It’s beginning to look a lot like we need to eat out this Christmas

By Christi Nortier 19 December 2018

The candles are lit. Someone’s prematurely pressed play, so Michael Bublé is warming up. The Christmas tree lights strobe half-heartedly. The presents look beautiful, placed so that the sloppy corners are hidden. The beef is marinated and the trifle set. Father Christmas smiles. Until the dog lifts its leg on the tree as the lights go out. It’s time to let someone else fire up the blowtorch to flambé this Christmas. It’s time to have Christmas lunch out.


It is only after years of failure that you learn to control yourself at Christmas so that you don’t gorge yourself sick (literally). It’s a food lover’s delight. It’s 24 hours of non-stop eating… if you want it to be. If you love a bite of every pie, then go for a Christmas lunch buffet.

Instead of clubbing together to get Auntie Woolies to lay out the feast for you, put it towards a seat at the Pink Lady’s lunch in the Sherwood Room at Cape Town’s Mount Nelson Hotel. This is the hotel’s original dining room. The dress code is smart and the menu is a balance between traditional fare, such as turkey, and more unusual options like roasted springbok loin with labneh.

A Christmas tree sparkles in the lounge of the Mount Nelson Hotel. Photo: Christi Nortier

If you are a bit worn out by the traditional Christmas stuffing, then consider Moyo in Durban, Johannesburg or Cape Town. Each has a unique menu and price, but the buffets are extensive countrywide. A possible plate could be Senegelese line fish, Moroccan rice, veggie smoor and samp.

After lunch, stroll across the promenade from Moyo uShaka and have a sundowner at the Moyo uShaka Pier Bar. Photo: Facebook

Christmas is special for kids, so keep them busy with baking at Café Paradiso (Tamboerskloof) or frolicking on the lawns of Franschhoek’s La Petite Ferme. Their baking project and lunch come to R100 and adults can enjoy an Italian-style Christmas lunch with the salad and pasta courses to boot. La Petite Ferme offers a home away from home meal served “family style” on the table.

Café Paradiso sits behind a wall of flowers to create an intimate garden feast. Photo: Christi Nortier

La Petite Ferme boasts views of beautifully plated food and mountains. Photo: Facebook

If traditional Christmas is what you seek, look no further than Societi Bistro. Their Christmas Plate features gammon, turkey, Yorkshire pudding and potato bake swiftly followed by a fruit cake, trifle éclair “cracker” or a chocolate Father Christmas. Otherwise, there are fish dishes or their usual a la carte menu.

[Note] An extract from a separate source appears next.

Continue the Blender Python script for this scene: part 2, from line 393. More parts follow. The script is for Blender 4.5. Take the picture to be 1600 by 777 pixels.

The Societi Bistro Christmas fruit cake is served with a ‘jug of brandy’. You be the judge of how big a jug they might mean. Photo: Facebook

In Jozi, Forti is offering an Italian Christmas feast friendly to vegetarians, pasta lovers and diehard Christmas dessert fans. If you have an aged hippy in your family, this is a good option. Picture vegetarian risotto, Parmigiana melanzane and Christmas trifle with sherry.

Fortunato Mazzone’s Forti is on the top floor of the Sun Time Square Casino. Photo: Facebook

If the mall Christmas music has had you feeling claustrophobic since June and the local Tops is closed for Christmas, then head to the Winelands for fresh air and wine on demand. Simonsvlei has plenty of room for play and a menu for kids and toddlers. It’s a seated meal of the traditional Christmas fare – there’s even tongue. Diemersdal does a fine-dining Christmas and notably features an egg nog granita palate cleanser and smoked whiskey butter. The Christmas lunch we all wish we could create.

Keep your skapies in the kraal at the [email protected] play area. Photo: Facebook

Diemersdal sets the type of table you wish you could. Photo: Facebook

For a fine-dining Christmas in Durban, book at the Chef’s Table. It is after all Eat Out’s 15th best restaurant in South Africa and their chef was the 2017 Eat Out Rising Star of the Year. If not, consider the Big Easy at the Hilton Hotel in Durban for a smart take on Christmas lunch but which keeps the traditional crackers, hats and giving of gifts.

Chef’s Table serves up a Christmas dessert. You know a place is fancy when they serve the cream in a little rugby ball shape like that. Photo: Facebook

Don’t knock into the wine cabinet when you dismember that cracker. Maybe sit on the terrace. Photo: Facebook

The candles are lit. Michael Bublé has bowed out because the power is still off. The wrapping paper has been recycled. The lamb and trifle are stored to feed the family for the next month, until the next pay day. Everyone is fed and so full of cheer that they don’t mind cleaning the tree.